Vues depuis Bruxelles, les récentes élections turques impressionnent doublement, mais elles sont également scrutées comme un élément d’une réalité européenne complexe : la guerre est de retour sur le continent, peut-être pour des années. L’agression russe en Ukraine vise aussi l’Europe et l’Organisation du traité de l’Atlantique Nord (OTAN), et la Turquie a multiplié ses liens avec la Russie, alors même que son économie est dans une crise profonde. Une fois le cycle électoral achevé, les choix politiques de la Turquie dans les semaines et les mois à venir seront mesurés à l’aune de cette situation.
Les politiciens européens sont à la fois impressionnés par le taux très élevé de participation aux élections du 14 mai et par le déséquilibre flagrant de la campagne au bénéfice du parti en place. Mais, indépendamment du résultat du second tour de l’élection présidentielle, le 28 mai, ils s’interrogent sur la posture internationale de la Turquie après cette élection.
Quel qu’il soit, le futur président turc prendra en main un pays bien différent de celui de 2018 : l’économie est en berne en raison d’une politique monétaire irrationnelle qui engendre une inflation prolongée. Les expédients financiers utilisés pour combler les déficits ne sont pas soutenables à long terme. L’investissement étranger et les financements de court terme sont devenus hésitants pour le même motif, ainsi qu’en raison du démantèlement continu de l’Etat de droit. La pression des réseaux de trafiquants d’êtres humains ne faiblit pas et l’orientation politique du pays est plus conservatrice et nationaliste qu’auparavant. Par ailleurs, sa puissance militaire s’est accrue et son industrie de défense a progressé, tandis que de nouvelles infrastructures ont recouvert le pays et que l’autosuffisance énergétique est en voie d’amélioration.
La Turquie, entourée d’un arc de tensions et de conflits, joue traditionnellement un rôle crucial pour les pays européens et pour l’OTAN. Mais depuis quelques années, et surtout depuis l’invasion russe en Ukraine, sa « politique équilibrée » entre Russie et Alliance atlantique a abouti de facto à conférer à la première un avantage stratégique majeur sur sa frontière avec la seconde : elle a privé les forces turques de missiles occidentaux et d’avions furtifs performants, et a ainsi affaibli l’OTAN.
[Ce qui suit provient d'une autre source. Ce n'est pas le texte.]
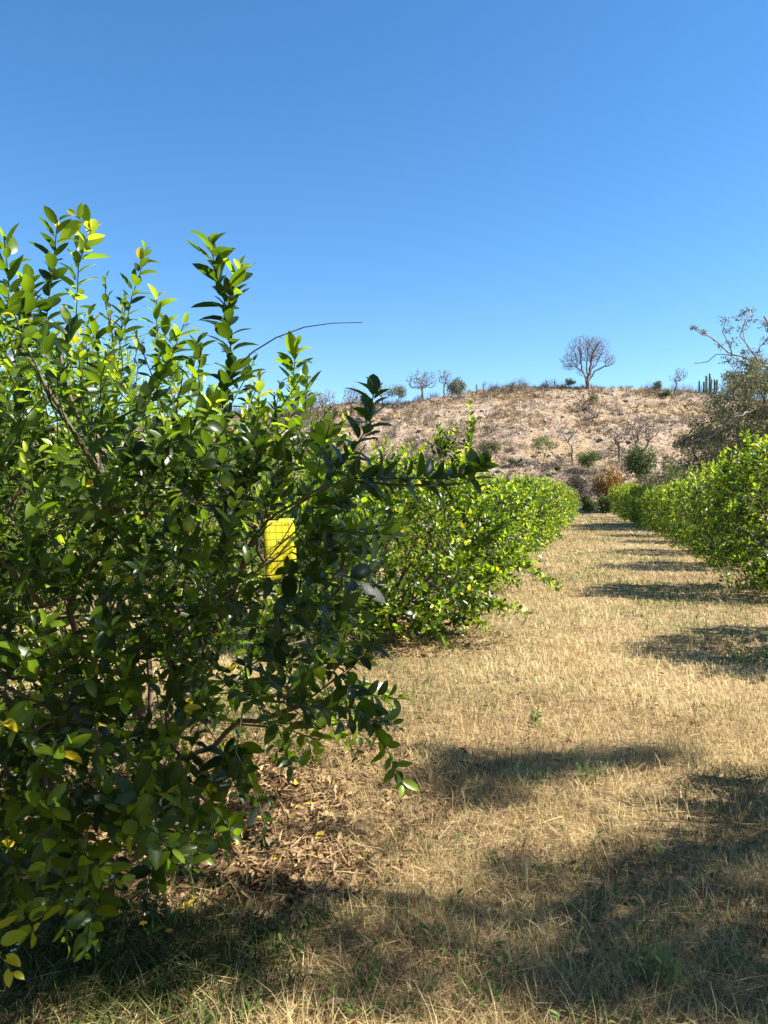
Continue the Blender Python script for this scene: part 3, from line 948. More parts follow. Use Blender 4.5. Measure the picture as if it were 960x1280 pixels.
def shade_tree():
    """tall tree to the right of the eye; its patchy crown shades the foreground and the near lime tree"""
    base = np.array([8.3, 2.6, 0.0])
    root = empty('shade_tree', base, 'tall open tree standing right of the view, casting the patchy foreground shade', 'tree')
    W = Wood(base)
    W.line(0, [base + np.array([-.3, .1, 2.2]), base + np.array([-.9, .2, 3.6])], .3, .03, .1)
    spots = []
    # ground shade (photo pixel of the shade, crown height)
    for px, py, r in ((560, 975, .33), (625, 950, .30), (690, 955, .26), (755, 950, .26), (600, 1000, .22), (540, 940, .2), (810, 945, .25),
                      (110, 1120, .22), (45, 1190, .16), (150, 1180, .14), (200, 1215, .12), (95, 1245, .13), (30, 1260, .12), (165, 1265, .10), (265, 1225, .13), (235, 1175, .2), (330, 1165, .2), (430, 1185, .2), (470, 1235, .12), (360, 1250, .10), (560, 1190, .13), (505, 1135, .13), (265, 1075, .13), (340, 1105, .12), (400, 1110, .12), (425, 1050, .16), (360, 1045, .1), (300, 1120, .12), (450, 1130, .12), (230, 1110, .12), (610, 1255, .12), (420, 1265, .1), (500, 1275, .09), (560, 1150, .12), (290, 1255, .1), (330, 1065, .09), (655, 970, .2), (590, 960, .2), (720, 1265, .14), (760, 1200, .16),
                      (250, 1030, .22), (380, 1130, .16), (320, 1010, .14), (620, 1090, .2), (700, 1150, .3), (660, 1230, .22), (800, 1260, .3), (880, 1190, .35), (780, 1110, .3), (860, 1080, .3), (930, 1060, .3), (940, 1270, .3)):
        spots.append((on_ground(px, py), r, rng.uniform(4.6, 7.2)))
    # shade on the near tree
    for px, py, d, r in ((430, 700, 2.3, .3), (420, 620, 2.3, .28), (520, 600, 1.98, .26), (590, 600, 1.95, .2), (380, 830, 2.7, .33), (440, 880, 2.55, .26), (180, 830, 2.9, .36),
                         (300, 880, 2.8, .33), (60, 950, 2.3, .28), (160, 1040, 2.1, .22), (460, 520, 2.1, .17), (230, 830, 3.3, .35), (100, 900, 3.0, .35)):
        spots.append((at(px, py, d), r, rng.uniform(4.6, 7.2)))
    Cn = [p + SUN * (z - p[2]) / SUN[2] for p, r, z in spots]; R = [s[1] for s in spots]
    for _ in range(120):                       # unseen clumps added over and behind the eye to cut sky light
        Cn.append(np.array([rng.uniform(-4.5, 9.5), rng.uniform(-7.5, -.3), 0]) + np.array([0, 0, rng.uniform(4.0, 7.5)])); R.append(rng.uniform(.55, .85))
    Cn, R = np.array(Cn), np.array(R)
    ends = W.reach(Cn, .35, .3, .4, .03)
    gt, gc = Geo(), Geo()
    PP, TT, ee = [], [], []
    clear = [(TRAP_C, .24), (on_ground(470, 1085), .30), (on_ground(540, 1045), .2), (on_ground(300, 1085), .16), (on_ground(385, 1065), .15), (on_ground(350, 965), .12)]
    for c, r, e in zip(Cn, R, ends):
        n = int(430 * (r / .3) ** 2) if r < .5 else 520
        q = c + unit(rng.normal(size=(n, 3))) * (rng.random((n, 1)) ** .45) * r
        for cp, cr in clear:
            v = q - cp; al = v @ SUN
            q = q[np.linalg.norm(v - al[:, None] * SUN, axis=1) > cr]
        PP.append(q)
        for t in q[:5]: W.curve(int(e), t, .3, .2, .02)
    P = np.concatenate(PP); n = len(P)
    W.mesh(gt, .004, 2.8, 6, .16)
    d = unit(rng.normal(size=(n, 3))); nr = np.array([0, 0, .8]) + rng.normal(0, .5, (n, 3))
    leaf_geo(gc, P, d, nr, rng.uniform(.05, .09, n) * np.where(P[:, 1] < .5, 1.9, 1), np.where(P[:, 1] < .5, .085, .035), rng.random(n), 1)
    gt.build('trunk', DEADWOOD, root, base); gc.build('crown', ACACIA, root, base)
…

Réalité géopolitique problématique
Dans cet équilibre théorique, Ankara a certes voté les résolutions des Nations unies condamnant l’invasion russe, adopté les conclusions ministérielles de l’OTAN, fermé les détroits à la seconde flottille russe se dirigeant vers Sébastopol, et livré des drones de moyenne altitude et des véhicules blindés à l’Ukraine. Mais elle n’a adopté aucune sanction, déployé aucun contingent opérationnel au titre de l’OTAN entre l’Estonie et la Roumanie. Elle est aussi soupçonnée d’avoir aidé la Russie à contourner l’embargo sur ses exportations de pétrole brut. En parallèle, la dépendance envers la Russie s’est accrue : achats de gaz et pétrole avec paiements différés, centrale nucléaire propriété de la Russie avec avances financières, tourisme et exportations agricoles régulés par Moscou, missiles russes, tolérance des opérations militaires en Syrie.